Nicolas

Nicolas is like any other little 8 year old boy.  He can’t sit still and wants to take advantage every day of this amazing chance that has been offered to him.  He’s a bright and curious child who asks endless questions.  Naturally serious, he is often tempted to follow Father Christmas when he gets carried away.  He ends up doing this during the moments when he forgets the huge responsibility that his future career implies.  Santa regularly seeks to loosen up his young apprentice.  First of all, because he feels that life should not be taken so seriously, and secondly because life is so much more fun when you have someone to share it with, and finally because, with an accomplice, he’ll be able to clear his name more easily with Miss Moneypenny.
 

Nicolas has no memory of his parents. They disappeared when he was still a baby.  The only memory he has of them is a photo preciously kept in a metal box under his bed.  His life in the orphanage was far from the world of Charles Dickens.  The children were well treated and despite sad little moments, understandable in the circumstances, overall, Nicolas was happy there.  He always had the feeling that something amazing would happen to him one day but was far from realising his real destiny!  Nicolas’ life totally changed the night of his 8th birthday when Humphrey, the elf, came into his dormitory.   

Our hero has fifteen years in front of him to learn the trade and become, one day, the new Father Christmas.  His days are spent in the office (filing and receiving letters), the factory (helping the elves, quality control for the toys) or in the training room (huge chimney, flight simulator for the sledge).  But in order to improve his general knowledge and in the same way that children who work in cinema or theatre go to school in the morning and work in the afternoon, Nicolas is enrolled in the little Eskimo school on the ice-bank.  In some ways, he’s the “new boy” in the class, the one who arrives in the middle of the school year.  The teacher helps him to integrate as best she can but the cultural differences and the gap between Nicolas and his environment sometimes create confusion and misunderstanding.  Having said that, Nicolas can always count on his friends Nic-Nac and Tim-Tim, fellow students, to teach him the traps, tricks and surprises of this country of ice and snow.  In exchange, he sometimes drags them along on  his night-time adventures to the other end of the world, showing them that a world without ice exists.
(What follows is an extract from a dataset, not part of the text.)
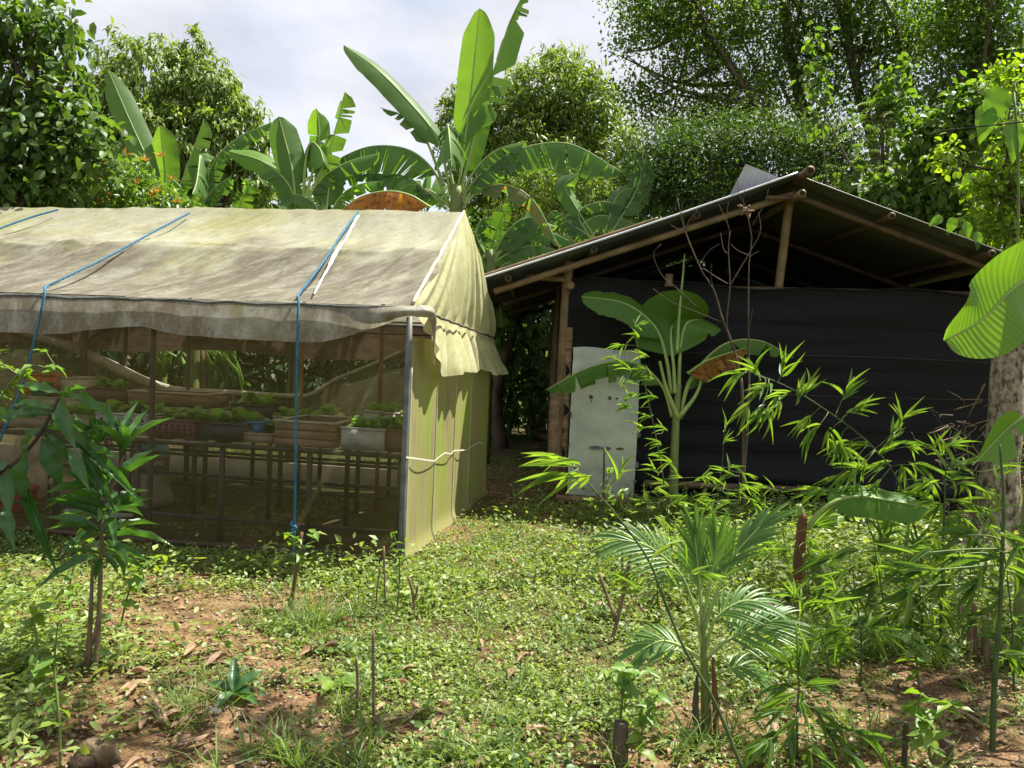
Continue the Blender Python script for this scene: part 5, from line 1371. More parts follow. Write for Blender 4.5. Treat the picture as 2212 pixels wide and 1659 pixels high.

Santa and Miss Moneypenny represent the family group that Nicolas, an orphan,  has always dreamed of, with a herd of elves for brothers.  Father Christmas is, for him,  a sort of fantasy uncle or grand-father figure who makes him laugh a lot. If Santa seems to act like a “big child” at times, it’s to make Nicolas laugh. However, if a difficult situation arises, the wise old man knows how to assume his responsibilities. In fact, on top of the customs and to do with Christmas, the main message that Father  Christmas wants to pass on to Nicolas is his own philosophy in life: you have to take things seriously but with lightly and good-humouredly.